San Diego Cities Pressured to Remove Christmas

San Diego — a city named after a Christian religious figure — is a hot bed of political correctness as cities in San Diego county debate the use of the word “Christmas” in traditional parades and holiday festivals. Recent discussions on the issue have brought forward threats if the word Christmas is not removed.

The topic of changing the parade name wasn’t even on the planning commission’s agenda during a recent meeting. They were there to discuss street closures.

But the issue has been around a long time. In 2005, several La Jollans wanted the Christmas Parade’s name changed to something without reference to a specific religion, but the La Jolla Town Council voted down the proposal 11-10 in a secret ballot. The issue arose again in 2009/2010 but went nowhere. The subject is sensitive in La Jolla, which once was notorious for its anti-Semitism.

The parade has set up its own 501(c)(3) organization, and is now completely separate from the town council. Ann Kerr Bache, who heads the parade, says informal polls have been taken regularly since 2005, and 89 percent to 92 percent of respondents say they do not want the name changed. Sponsors and donors do not want a name change.
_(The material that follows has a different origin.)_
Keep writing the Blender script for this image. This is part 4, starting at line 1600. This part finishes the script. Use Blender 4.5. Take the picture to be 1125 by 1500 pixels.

Opponents of “Christmas” in the event have taken to new sinister tactics to facilitate change.

San Diego Unified School District Superintendent Cindy Marten urged LJCPA trustees to deny the street closures until a more inclusive name is determined. Marten noted that the names of most district-wide school performances have been changed from “Christmas” to “holiday”. Marten suggested that students in the district could help come up with an alternative name as part of the “critical discourse” encouraged by the Common Core State Standards initiative. Many schools have marching bands and color guards that participate in the parade.

Marten was blunt in making threats. “I will consider going to my board in the future and making recommendations for whether or not it’s appropriate for our schools to be participating in parades that have names that are not as inclusive as we might like.”

It is especially galling that an unelected official would make threats before a planning commission meeting discussing street closures. If Marten really wanted to pull the schools from the event she could do so but would face the wrath of public opinion against the idea and likely be forever blamed for the change. By threatening the commission she is subverting public input on the matter.

LJCPA trustee Fran Zimmerman, who pulled the item from the LJCPA’s August consent agenda, noted that The Washington Post — which is a newspaper and a private enterprise — will no longer use the term “Redskins” when referring to its local NFL team in editorials. “The United Nations has asked The Netherlands to please rethink its centuries-old Christmas tradition of Black Peter, Santa Claus’s right-hand man, in Holland,” she said, noting the feeling of many that the icon perpetuates racist stereotypes. “I’m not a big advocate of times changing, but I can tell you they have,” she said.

The parade is largely funded by private dollars, and does not receive any money from the city.

Trustee Rob Whittemore favored denying the street closures to send a message to event organizers. “We have a private organization using a public facility and about the only way we have any leverage to get the organization to sort of come (in line) with the modern times and become more politically correct … is by denying the street closures,” he said.

Lead name-change proponent Howard Singer, of the San Diego County Diversity and Inclusiveness Group, noted that the names of similar parades around the county have been changed to faith-neutral names.

Trustee Dan Courtney countered that the LJCPA should not be used as a “tool” for Singer and his group to “pursue their agenda.”

“I don’t think it’s appropriate, and personally, I think it’s really sad that it’s come to this,” Courtney said. “The Christmas Parade is a great thing. It makes everybody happy and it should not be attacked like this.”

In July, the La Jolla Village Merchants Association voted to ask that La Jolla Christmas Parade organizers change the name to one that does not reference a particular religion.

What makes this issue thornier is the fact the Christmas is recognized as a secular holiday by the Federal government. All sources tied to this discussion failed to explain what about the word Christmas in the context of the LaJolla event was in fact religious or offensive.

Never has there been a public protest of the event and last year several faith groups were recognized within the parade. Many fail to see what the problem is.